Shares of Hain Celestial Group Inc (NASDAQ: HAIN) plunged 5.62% in pre-market trading on November 7, 2024, after the organic and natural food company reported mixed results for the fiscal first quarter of 2025.
The company reported revenue of $394.6 million, beating Wall Street estimates of $394.3 million. However, revenue declined 7.2% year-over-year, driven by a 5% drop in organic net sales. Adjusted loss per share of $0.04 missed analysts' expectations of a $0.02 loss.
Hain Celestial posted a net loss of $19.7 million, wider than the $10.4 million loss in the year-ago period. While gross margin improved by 90 basis points to 20.7%, higher operating expenses weighed on profitability.
The company's performance was mixed across segments, with snacks experiencing a 9% organic sales decline due to a promotional event timing shift.

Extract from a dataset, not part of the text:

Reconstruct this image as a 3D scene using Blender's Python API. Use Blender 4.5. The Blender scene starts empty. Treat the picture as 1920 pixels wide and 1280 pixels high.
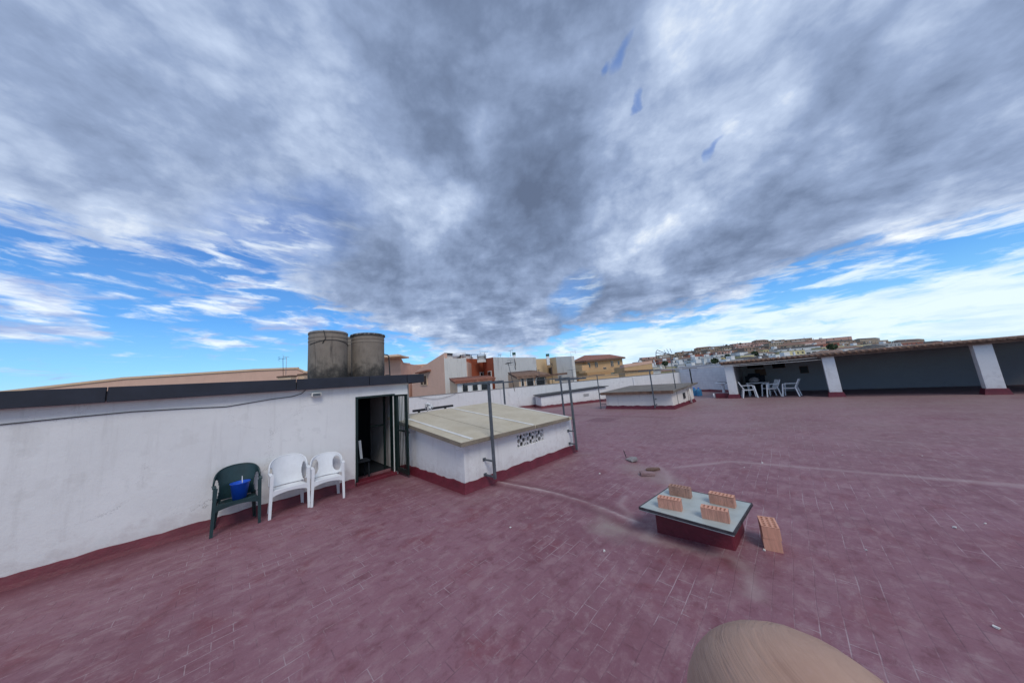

Personal care sales also struggled, with organic sales down 11% as the company focuses on stabilizing the segment.
Despite the challenges, Hain Celestial reaffirmed its fiscal 2025 guidance, expecting organic net sales growth to be flat or better and adjusted EBITDA to grow by mid-single digits. However, investors seemed concerned about the company's ability to achieve these targets, given the weak start to the fiscal year.